INSTRUCTION:
Copy out every line exactly, passing over the pictures.

INPUT:

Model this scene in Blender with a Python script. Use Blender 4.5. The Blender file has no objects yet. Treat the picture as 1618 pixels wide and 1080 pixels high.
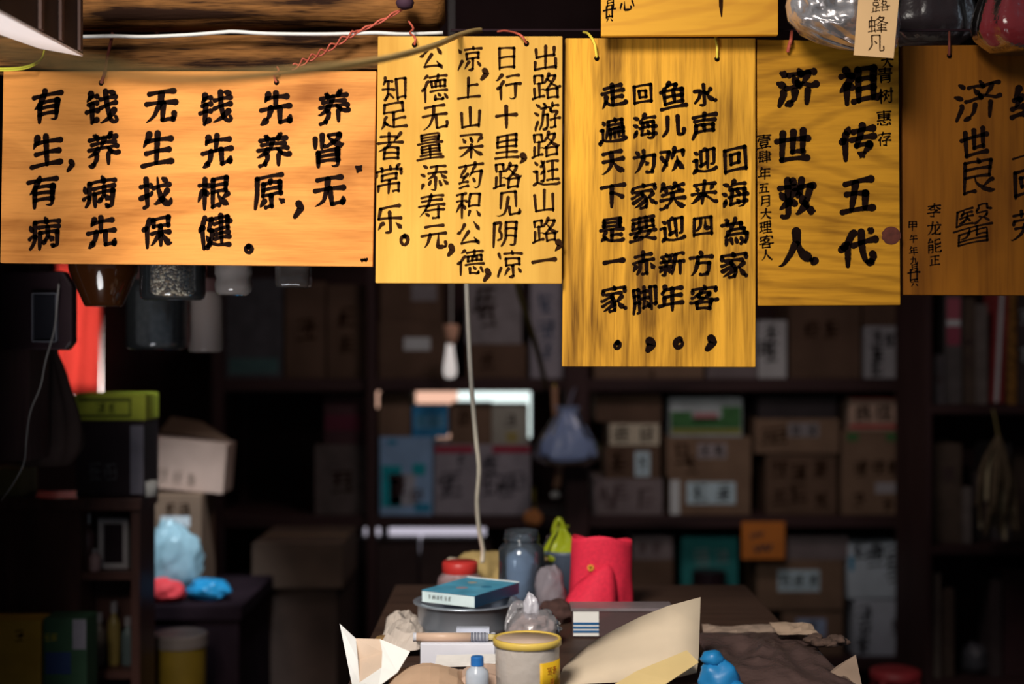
import bpy, bmesh, math, random
from mathutils import Vector, Matrix, noise
random.seed(11)
SC = bpy.context.scene
COL = SC.collection

# ------------------------------------------------------------------ camera, light, exposure
CZ = 1.40                      # lens height above the floor
F = 50.0 / 36.0 * 1618.0       # focal length in photo pixels
def P(px, py, d):
    """the point at distance d in front of the lens seen at photo pixel (px, py)"""
    return Vector(((px - 809.0) / F * d, d, CZ + (540.0 - py) / F * d))

cam_d = bpy.data.cameras.new('camera'); cam = bpy.data.objects.new('camera', cam_d); COL.objects.link(cam)
cam.location = (0, 0, CZ); cam.rotation_euler = (math.pi / 2, 0, 0)
cam_d.lens = 50; cam_d.sensor_width = 36; cam_d.clip_start = 0.05
cam_d.dof.use_dof = True; cam_d.dof.focus_distance = 2.24; cam_d.dof.aperture_fstop = 2.0; cam_d.dof.aperture_blades = 0
SC.camera = cam
SC.view_settings.view_transform = 'Standard'; SC.view_settings.look = 'None'
SC.view_settings.exposure = 0.0; SC.view_settings.gamma = 1.0; SC.view_settings.use_curve_mapping = False
SC.cycles.use_denoising = True; SC.cycles.sample_clamp_indirect = 4.0; SC.cycles.caustics_reflective = False; SC.cycles.caustics_refractive = False
SC.cycles.transparent_max_bounces = 16

W = bpy.data.worlds.new('street_sky'); SC.world = W; W.use_nodes = True
bg = W.node_tree.nodes['Background']; bg.inputs[0].default_value = (0.70, 0.84, 1.0, 1); bg.inputs[1].default_value = 0.15

def aim(o, tgt):
    o.rotation_euler = (Vector(tgt) - o.location).to_track_quat('-Z', 'Y').to_euler()
def area(name, loc, tgt, size, power, color, spread=180):
    l = bpy.data.lights.new(name, 'AREA'); l.shape = 'DISK'; l.size = size; l.energy = power; l.color = color; l.spread = math.radians(spread)
    o = bpy.data.objects.new(name, l); COL.objects.link(o); o.location = loc; aim(o, tgt); return o
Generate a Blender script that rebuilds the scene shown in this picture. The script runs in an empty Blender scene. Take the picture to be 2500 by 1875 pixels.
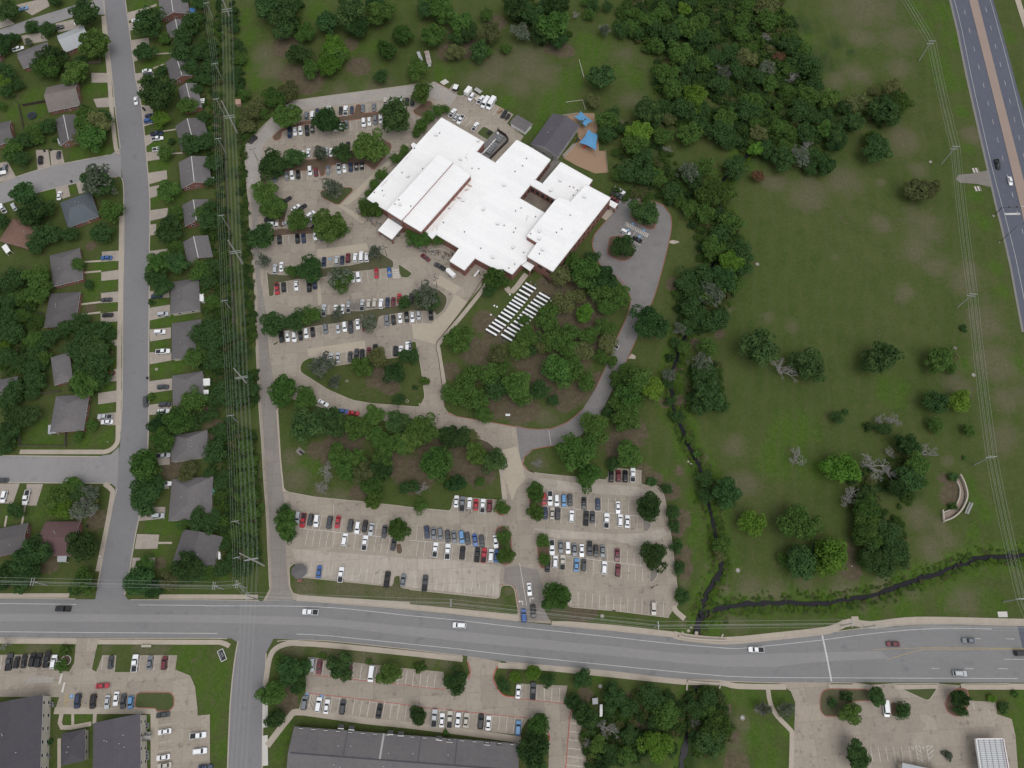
import bpy, bmesh, math, random
import numpy as np
from mathutils import Vector, Matrix
from mathutils.geometry import tessellate_polygon

SC = bpy.context.scene
COL = SC.collection
rnd = random.Random(7)

# ------------------------------------------------------------------ camera, sky, sun, exposure
H = 292.0                      # flying height in metres
PITCH = math.radians(68.0)     # camera looks 68 degrees below the horizon
FOC = 1850.0                   # focal length in pixels of a 2500 px wide frame
cam_d = bpy.data.cameras.new('camera')
cam = bpy.data.objects.new('camera', cam_d); COL.objects.link(cam)
cam.location = (0, 0, H)
cam.rotation_euler = (math.pi / 2 - PITCH, 0, 0)
cam_d.sensor_fit = 'HORIZONTAL'
cam_d.angle = 2 * math.atan(1250 / FOC)
cam_d.clip_start = 1.0
cam_d.clip_end = 9000
SC.camera = cam

wd = bpy.data.worlds.new('World'); SC.world = wd; wd.use_nodes = True
wn = wd.node_tree; wn.nodes.clear()
sky = wn.nodes.new('ShaderNodeTexSky'); sky.sky_type = 'NISHITA'; sky.sun_disc = False
SUN_EL, SUN_ROT = math.radians(66), math.radians(150)
sky.sun_elevation = SUN_EL; sky.sun_rotation = SUN_ROT
sky.dust_density = 1.0; sky.air_density = 1.0; sky.ozone_density = 1.0
hs = wn.nodes.new('ShaderNodeHueSaturation'); hs.inputs['Saturation'].default_value = 0.12
bg = wn.nodes.new('ShaderNodeBackground'); bg.inputs['Strength'].default_value = 0.15
wo = wn.nodes.new('ShaderNodeOutputWorld')
wn.links.new(sky.outputs[0], hs.inputs['Color']); wn.links.new(hs.outputs[0], bg.inputs['Color'])
wn.links.new(bg.outputs[0], wo.inputs[0])

sd = bpy.data.lights.new('sun', 'SUN'); sd.energy = 1.2; sd.angle = math.radians(40); sd.color = (1.0, 0.97, 0.93)
so = bpy.data.objects.new('sun', sd); COL.objects.link(so)
so.rotation_euler = (math.radians(90) - SUN_EL, 0, math.pi - SUN_ROT)
so.location = (0, 0, 500)
vs = SC.view_settings
vs.view_transform = 'Standard'; vs.look = 'None'; vs.gamma = 1; vs.use_curve_mapping = False
vs.exposure = 0.22

# ------------------------------------------------------------------ survey: photo point -> point of the ground (or of a level z)
FR = {'F': (0, 0, 0.8848), 'S1': (870, 270, 5.184), 'S2': (1180, 270, 4.879), 'S3': (900, 480, 6.381),
      'S4': (1140, 560, 6.381), 'S5': (1170, 680, 8.295), 'S6': (1080, 190, 8.295)}
for r_, y_ in zip('ABCD', (0, 500, 1000, 1375)):
    for c_ in range(5):
        FR['%s%d' % (r_, c_)] = (500 * c_, y_, 3.318)
SP, CP = math.sin(PITCH), math.cos(PITCH)

def src(fr, x, y):
    o = FR[fr]
    return o[0] + x / o[2], o[1] + y / o[2]

def U(px, py, z=0.0):
    u = (px - 1250) / FOC; v = (py - 937.5) / FOC
    t = (H - z) / (SP + v * CP)
    return Vector((u * t, (CP - v * SP) * t, z))

def mpp(px, py, z=0.0):                  # metres per photo pixel there
    v = (py - 937.5) / FOC
    return (H - z) / (SP + v * CP) / FOC

def parse(s):
    fr = None; out = []
    for tok in s.split():
        if tok[0].isalpha():
            fr = tok; continue
        a, b = tok.split(',')
        out.append(src(fr, float(a), float(b)))
    return out

def Wp(s, z=0.0):
    return [U(a, b, z) for a, b in parse(s)]

# ------------------------------------------------------------------ materials
def mat(name, c, rough=0.85, spec=0.3, metal=0.0):
    m = bpy.data.materials.new(name); m.use_nodes = True
    b = m.node_tree.nodes['Principled BSDF']
    b.inputs['Base Color'].default_value = (*c, 1); b.inputs['Roughness'].default_value = rough
    b.inputs['Specular IOR Level'].default_value = spec; b.inputs['Metallic'].default_value = metal
    return m

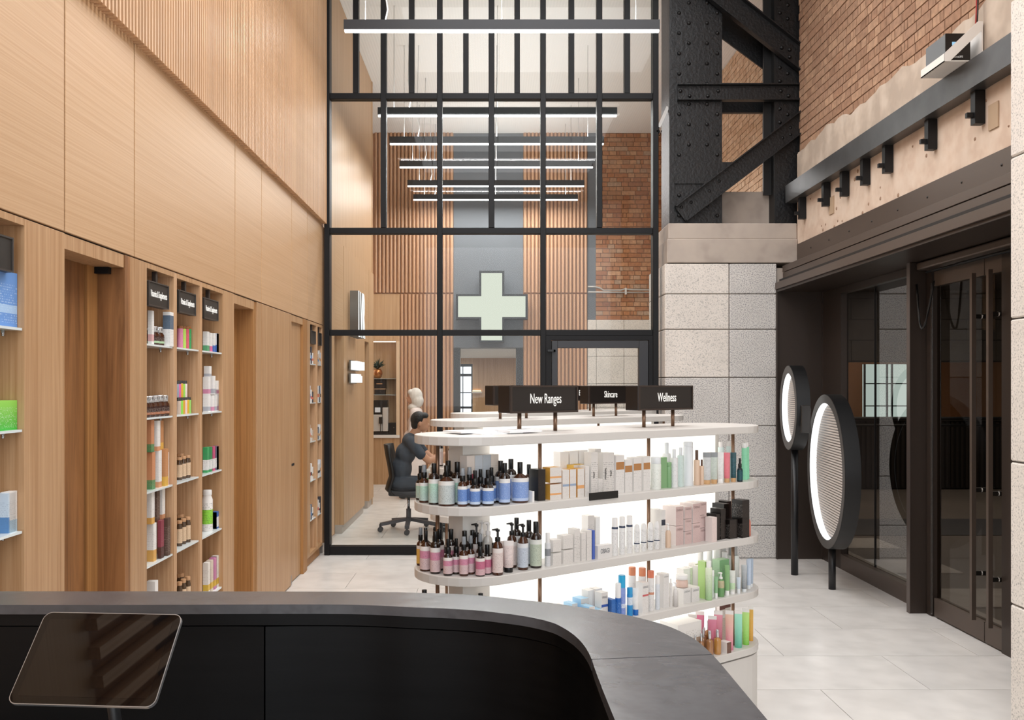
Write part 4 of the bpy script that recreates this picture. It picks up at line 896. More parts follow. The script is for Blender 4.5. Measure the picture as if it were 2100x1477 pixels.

THE REPLY:
Model this scene in Blender with a Python script. Use Blender 4.5. The Blender file has no objects yet. Treat the picture as 1618 pixels wide and 1080 pixels high.
import bpy, bmesh, math, random
from mathutils import Vector, Matrix, noise
random.seed(11)
SC = bpy.context.scene
COL = SC.collection

# ------------------------------------------------------------------ camera, light, exposure
CZ = 1.40                      # lens height above the floor
F = 50.0 / 36.0 * 1618.0       # focal length in photo pixels
def P(px, py, d):
    """the point at distance d in front of the lens seen at photo pixel (px, py)"""
    return Vector(((px - 809.0) / F * d, d, CZ + (540.0 - py) / F * d))

cam_d = bpy.data.cameras.new('camera'); cam = bpy.data.objects.new('camera', cam_d); COL.objects.link(cam)
cam.location = (0, 0, CZ); cam.rotation_euler = (math.pi / 2, 0, 0)
cam_d.lens = 50; cam_d.sensor_width = 36; cam_d.clip_start = 0.05
cam_d.dof.use_dof = True; cam_d.dof.focus_distance = 2.24; cam_d.dof.aperture_fstop = 2.0; cam_d.dof.aperture_blades = 0
SC.camera = cam
SC.view_settings.view_transform = 'Standard'; SC.view_settings.look = 'None'
SC.view_settings.exposure = 0.0; SC.view_settings.gamma = 1.0; SC.view_settings.use_curve_mapping = False
SC.cycles.use_denoising = True; SC.cycles.sample_clamp_indirect = 4.0; SC.cycles.caustics_reflective = False; SC.cycles.caustics_refractive = False
SC.cycles.transparent_max_bounces = 16

W = bpy.data.worlds.new('street_sky'); SC.world = W; W.use_nodes = True
bg = W.node_tree.nodes['Background']; bg.inputs[0].default_value = (0.70, 0.84, 1.0, 1); bg.inputs[1].default_value = 0.15

def aim(o, tgt):
    o.rotation_euler = (Vector(tgt) - o.location).to_track_quat('-Z', 'Y').to_euler()
def area(name, loc, tgt, size, power, color, spread=180):
    l = bpy.data.lights.new(name, 'AREA'); l.shape = 'DISK'; l.size = size; l.energy = power; l.color = color; l.spread = math.radians(spread)
    o = bpy.data.objects.new(name, l); COL.objects.link(o); o.location = loc; aim(o, tgt); return o
Generate a Blender script that rebuilds the scene shown in this picture. The script runs in an empty Blender scene. Take the picture to be 2500 by 1875 pixels.
import bpy, bmesh, math, random
import numpy as np
from mathutils import Vector, Matrix
from mathutils.geometry import tessellate_polygon

SC = bpy.context.scene
COL = SC.collection
rnd = random.Random(7)

# ------------------------------------------------------------------ camera, sky, sun, exposure
H = 292.0                      # flying height in metres
PITCH = math.radians(68.0)     # camera looks 68 degrees below the horizon
FOC = 1850.0                   # focal length in pixels of a 2500 px wide frame
cam_d = bpy.data.cameras.new('camera')
cam = bpy.data.objects.new('camera', cam_d); COL.objects.link(cam)
cam.location = (0, 0, H)
cam.rotation_euler = (math.pi / 2 - PITCH, 0, 0)
cam_d.sensor_fit = 'HORIZONTAL'
cam_d.angle = 2 * math.atan(1250 / FOC)
cam_d.clip_start = 1.0
cam_d.clip_end = 9000
SC.camera = cam

wd = bpy.data.worlds.new('World'); SC.world = wd; wd.use_nodes = True
wn = wd.node_tree; wn.nodes.clear()
sky = wn.nodes.new('ShaderNodeTexSky'); sky.sky_type = 'NISHITA'; sky.sun_disc = False
SUN_EL, SUN_ROT = math.radians(66), math.radians(150)
sky.sun_elevation = SUN_EL; sky.sun_rotation = SUN_ROT
sky.dust_density = 1.0; sky.air_density = 1.0; sky.ozone_density = 1.0
hs = wn.nodes.new('ShaderNodeHueSaturation'); hs.inputs['Saturation'].default_value = 0.12
bg = wn.nodes.new('ShaderNodeBackground'); bg.inputs['Strength'].default_value = 0.15
wo = wn.nodes.new('ShaderNodeOutputWorld')
wn.links.new(sky.outputs[0], hs.inputs['Color']); wn.links.new(hs.outputs[0], bg.inputs['Color'])
wn.links.new(bg.outputs[0], wo.inputs[0])

sd = bpy.data.lights.new('sun', 'SUN'); sd.energy = 1.2; sd.angle = math.radians(40); sd.color = (1.0, 0.97, 0.93)
so = bpy.data.objects.new('sun', sd); COL.objects.link(so)
so.rotation_euler = (math.radians(90) - SUN_EL, 0, math.pi - SUN_ROT)
so.location = (0, 0, 500)
vs = SC.view_settings
vs.view_transform = 'Standard'; vs.look = 'None'; vs.gamma = 1; vs.use_curve_mapping = False
vs.exposure = 0.22

# ------------------------------------------------------------------ survey: photo point -> point of the ground (or of a level z)
FR = {'F': (0, 0, 0.8848), 'S1': (870, 270, 5.184), 'S2': (1180, 270, 4.879), 'S3': (900, 480, 6.381),
      'S4': (1140, 560, 6.381), 'S5': (1170, 680, 8.295), 'S6': (1080, 190, 8.295)}
for r_, y_ in zip('ABCD', (0, 500, 1000, 1375)):
    for c_ in range(5):
        FR['%s%d' % (r_, c_)] = (500 * c_, y_, 3.318)
SP, CP = math.sin(PITCH), math.cos(PITCH)

def src(fr, x, y):
    o = FR[fr]
    return o[0] + x / o[2], o[1] + y / o[2]

def U(px, py, z=0.0):
    u = (px - 1250) / FOC; v = (py - 937.5) / FOC
    t = (H - z) / (SP + v * CP)
    return Vector((u * t, (CP - v * SP) * t, z))

def mpp(px, py, z=0.0):                  # metres per photo pixel there
    v = (py - 937.5) / FOC
    return (H - z) / (SP + v * CP) / FOC

def parse(s):
    fr = None; out = []
    for tok in s.split():
        if tok[0].isalpha():
            fr = tok; continue
        a, b = tok.split(',')
        out.append(src(fr, float(a), float(b)))
    return out

def Wp(s, z=0.0):
    return [U(a, b, z) for a, b in parse(s)]

# ------------------------------------------------------------------ materials
def mat(name, c, rough=0.85, spec=0.3, metal=0.0):
    m = bpy.data.materials.new(name); m.use_nodes = True
    b = m.node_tree.nodes['Principled BSDF']
    b.inputs['Base Color'].default_value = (*c, 1); b.inputs['Roughness'].default_value = rough
    b.inputs['Specular IOR Level'].default_value = spec; b.inputs['Metallic'].default_value = metal
    return m

Write part 4 of the bpy script that recreates this picture. It picks up at line 896. More parts follow. The script is for Blender 4.5. Measure the picture as if it were 2100x1477 pixels.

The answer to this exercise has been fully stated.